What fas­cin­ates me about self-ser­vice check­out devices is that the store is mak­ing you do work they would nor­mally pay their employ­ees to do. Think about this for a minute. You’re play­ing the role of the pay­ing cus­tom­er and the cash­ier employ­ee. Under the watch­ful eyes of secur­ity cam­er­as and at least one human mon­it­or, nat­ur­ally, but still. We con­tin­ue to check ourselves out. Not only will­ingly, but enthu­si­ast­ic­ally. For that one brief moment, we’re work­ing for the super­mar­ket at the low­est pos­sible pay scale: none.

That’s the para­dox of self-check­out.
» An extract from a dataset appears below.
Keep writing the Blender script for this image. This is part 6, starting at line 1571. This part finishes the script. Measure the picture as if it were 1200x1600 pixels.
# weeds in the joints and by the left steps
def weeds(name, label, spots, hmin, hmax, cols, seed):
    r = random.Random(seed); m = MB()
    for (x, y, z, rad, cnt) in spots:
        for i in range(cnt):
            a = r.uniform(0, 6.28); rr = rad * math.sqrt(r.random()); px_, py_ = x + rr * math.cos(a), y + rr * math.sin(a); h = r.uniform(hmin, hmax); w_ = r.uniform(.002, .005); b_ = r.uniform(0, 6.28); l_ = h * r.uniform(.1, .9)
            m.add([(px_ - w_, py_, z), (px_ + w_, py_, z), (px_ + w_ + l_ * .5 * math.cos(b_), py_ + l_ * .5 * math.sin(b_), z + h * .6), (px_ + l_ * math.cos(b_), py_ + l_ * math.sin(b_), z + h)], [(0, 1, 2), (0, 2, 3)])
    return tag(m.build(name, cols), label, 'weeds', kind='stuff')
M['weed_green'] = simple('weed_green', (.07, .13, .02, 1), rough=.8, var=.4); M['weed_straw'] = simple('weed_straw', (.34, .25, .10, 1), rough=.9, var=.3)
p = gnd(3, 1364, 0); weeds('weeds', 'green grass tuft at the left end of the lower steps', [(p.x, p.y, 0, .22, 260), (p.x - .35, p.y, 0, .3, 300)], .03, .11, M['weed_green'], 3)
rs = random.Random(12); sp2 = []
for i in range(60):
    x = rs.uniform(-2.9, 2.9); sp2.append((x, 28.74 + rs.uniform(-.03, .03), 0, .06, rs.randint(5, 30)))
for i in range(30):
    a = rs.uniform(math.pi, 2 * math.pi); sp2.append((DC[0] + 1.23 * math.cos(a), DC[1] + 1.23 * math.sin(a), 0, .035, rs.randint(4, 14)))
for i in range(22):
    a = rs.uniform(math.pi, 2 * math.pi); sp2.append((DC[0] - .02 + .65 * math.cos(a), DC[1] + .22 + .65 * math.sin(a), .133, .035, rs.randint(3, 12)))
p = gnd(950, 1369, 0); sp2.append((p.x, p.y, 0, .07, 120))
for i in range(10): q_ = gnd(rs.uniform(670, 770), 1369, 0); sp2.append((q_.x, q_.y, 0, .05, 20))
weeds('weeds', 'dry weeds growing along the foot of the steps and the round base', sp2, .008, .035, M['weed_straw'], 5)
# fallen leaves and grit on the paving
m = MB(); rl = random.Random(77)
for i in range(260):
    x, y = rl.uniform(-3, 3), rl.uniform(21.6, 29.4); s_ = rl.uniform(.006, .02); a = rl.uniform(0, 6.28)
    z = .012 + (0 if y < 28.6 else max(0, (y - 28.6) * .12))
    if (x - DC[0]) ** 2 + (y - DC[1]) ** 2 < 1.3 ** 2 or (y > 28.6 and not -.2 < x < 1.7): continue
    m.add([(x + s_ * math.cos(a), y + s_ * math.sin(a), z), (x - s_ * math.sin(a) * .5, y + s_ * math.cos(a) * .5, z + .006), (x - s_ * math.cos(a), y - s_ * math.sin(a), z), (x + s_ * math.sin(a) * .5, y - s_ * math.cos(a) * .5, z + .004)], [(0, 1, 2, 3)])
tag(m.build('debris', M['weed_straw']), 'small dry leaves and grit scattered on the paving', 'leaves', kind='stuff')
But to me it’s no riddle at all: nobody else in that store cares about get­ting Jeff Atwood checked out nearly as much as Jeff Atwood does.

On the top­ic of open source devel­op­ment com­munit­ies, I also found this quote to be quite poignant:

If you’re hav­ing dif­fi­culty get­ting soft­ware developers to par­ti­cip­ate in your open source pro­ject, I’d say the com­munity isn’t fail­ing your pro­ject. Your pro­ject is fail­ing the com­munity.